At just 28, Paul Tinton braved the heat of the BBC’s Dragons’ Den and came out with a useful £200,000 to invest in his building-waste disposal business.

Why did you go on Dragon’s Den?

It meant more than money for us – we wanted support. We already had the potential to raise money, but the publicity, the PR and the interest – you can’t buy that.

Tell us about your idea

My firm, Prowaste, takes the six key construction waste types – packaging, plasterboard, metal, timber, inert and hazardous – and recycles them. We provide coloured bins on site for the types.

Then we act as the middleman between the contractor and the recycling facilities. We want to make a better outcome for the damage we cause to the world. It sounds cheesy but that’s how I feel – I’m passionate about what we do.

What was walking into the den like?

I was relaxed until I got to the bottom of the stairs and I could see Deborah Meaden’s feet. They asked me to empty my pockets – I had coins in them that were jingling. I told one of the production crew: “If I win this you can keep it, if I don’t, I’ll have it back.”

How did the dragons react to your pitch?

They congratulated me but then Peter Jones challenged the idea, and it was suddenly me versus five people. He was really intimidating – I don’t think he got me as a person. Duncan Bannatyne stood up for me, which was wonderful.

Three of them refused to invest, but then Duncan made me an offer and I was lifted. But he had only offered £100,000 and I needed to make it up to £200,000 – the rules are that you have to take away all the money you asked for. We needed Deborah, who was the only one left. I knew she would challenge me most. The others had questions about the maths of the business, but Deborah wanted to actually understand the concept.

There was a lot more negotiation than was shown in the 12-minute clip. Deborah was really going at me, asking a lot of technical questions. Then she said, “I like this, and I’d like to make you an offer.” I thought, “Phew!”

What deal did you get?

We gave them 40%, for £200,000. I had agreed with my partner Colin Slade to go to 33% but I knew he’d be happy. We gave away a lot of equity, but you don’t get many opportunities like this – you should embrace them.

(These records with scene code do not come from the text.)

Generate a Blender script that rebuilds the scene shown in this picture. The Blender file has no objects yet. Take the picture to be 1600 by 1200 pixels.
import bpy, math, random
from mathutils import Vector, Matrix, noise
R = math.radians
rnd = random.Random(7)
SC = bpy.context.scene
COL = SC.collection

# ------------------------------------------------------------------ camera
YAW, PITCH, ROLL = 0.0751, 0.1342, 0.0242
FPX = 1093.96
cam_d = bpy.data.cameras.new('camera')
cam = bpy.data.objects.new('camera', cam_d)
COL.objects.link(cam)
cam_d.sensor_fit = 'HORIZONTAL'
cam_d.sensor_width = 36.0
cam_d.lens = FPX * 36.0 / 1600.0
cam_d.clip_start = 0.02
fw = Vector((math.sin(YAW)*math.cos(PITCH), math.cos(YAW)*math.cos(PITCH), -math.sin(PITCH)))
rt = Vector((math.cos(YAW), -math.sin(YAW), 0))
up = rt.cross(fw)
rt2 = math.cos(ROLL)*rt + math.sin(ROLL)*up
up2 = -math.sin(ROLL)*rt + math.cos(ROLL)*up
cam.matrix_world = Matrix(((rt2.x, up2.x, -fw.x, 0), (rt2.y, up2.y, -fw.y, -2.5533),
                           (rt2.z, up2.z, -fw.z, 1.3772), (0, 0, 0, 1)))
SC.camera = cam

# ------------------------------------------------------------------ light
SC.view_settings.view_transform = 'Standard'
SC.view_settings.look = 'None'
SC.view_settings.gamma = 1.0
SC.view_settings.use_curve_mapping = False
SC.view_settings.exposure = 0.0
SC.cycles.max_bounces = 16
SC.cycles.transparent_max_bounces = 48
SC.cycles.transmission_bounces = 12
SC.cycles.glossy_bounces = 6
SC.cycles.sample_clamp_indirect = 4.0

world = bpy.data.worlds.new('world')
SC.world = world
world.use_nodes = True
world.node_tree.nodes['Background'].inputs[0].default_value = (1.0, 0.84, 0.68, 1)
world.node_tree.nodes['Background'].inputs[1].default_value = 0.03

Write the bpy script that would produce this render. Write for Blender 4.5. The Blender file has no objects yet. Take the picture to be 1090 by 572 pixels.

What is working with the dragons like?

Deborah’s a lovely woman – very analytical and very intelligent, but also scary, and needs a lot of information.

Duncan comes across as having quite a cold, brutal approach to investing, but I understand that. If he thinks an idea is rubbish, he says so. He doesn’t flower it up or pander to people.

Deborah was really going at me. Then she said, ‘I like this and I’d like to make you an offer.’ I thought, ‘phew!’

We speak to Deborah and Duncan at least once a week, and we had a lovely dinner with them – it made us feel like a proper team.

What’s different about your business?

We’re a waste partner on major building projects, rather than just a skip company. We manage the whole process, from site waste planning to project completion and also supply our own vehicles.

How did you come to set up a business?

Colin set up a demolition company and he found he was subcontracting a lot of his waste work to other companies. He thought there was real opportunity to sort the waste himself. He wanted a partner, so he approached me. I’d been involved in the music industry, but had been interested in business since I was 17.

We began the demolition business by separating metal, timber, hazardous and general waste and it just developed. The colour coding idea was thought up by the Institution of Civil Engineers.

It was a concept that crossed language barriers and maintained high recycling rates without contaminating waste streams.

The landfill tax introduced in April also meant clients and contractors started to ask questions about waste management firms. We had those answers. We knew what happened to our waste the whole way through the chain.

What’s changed since appearing on the show?

The phones have been going ballistic. Some fantastic companies we found difficult to approach before have made contact with us.

Our website has also had 55,000 hits, so Deborah’s internet guru is redesigning it.

Who inspires you?

I’ve always liked the guy behind the scenes, and thought, “Who did that, who made it look cool?” I was once involved in a hip-hop project where I met Eminem and I thought, “who did his marketing?”

Dr Dre was the clever one because he signed him. Oh, and I think Rachel Stevens is gorgeous!

How does success in construction compare to the music industry?

Success doesn’t mean making money to me. I absolutely love my job – had you asked me five years ago if I’d have loved working for a waste company, I’d have said there was no chance!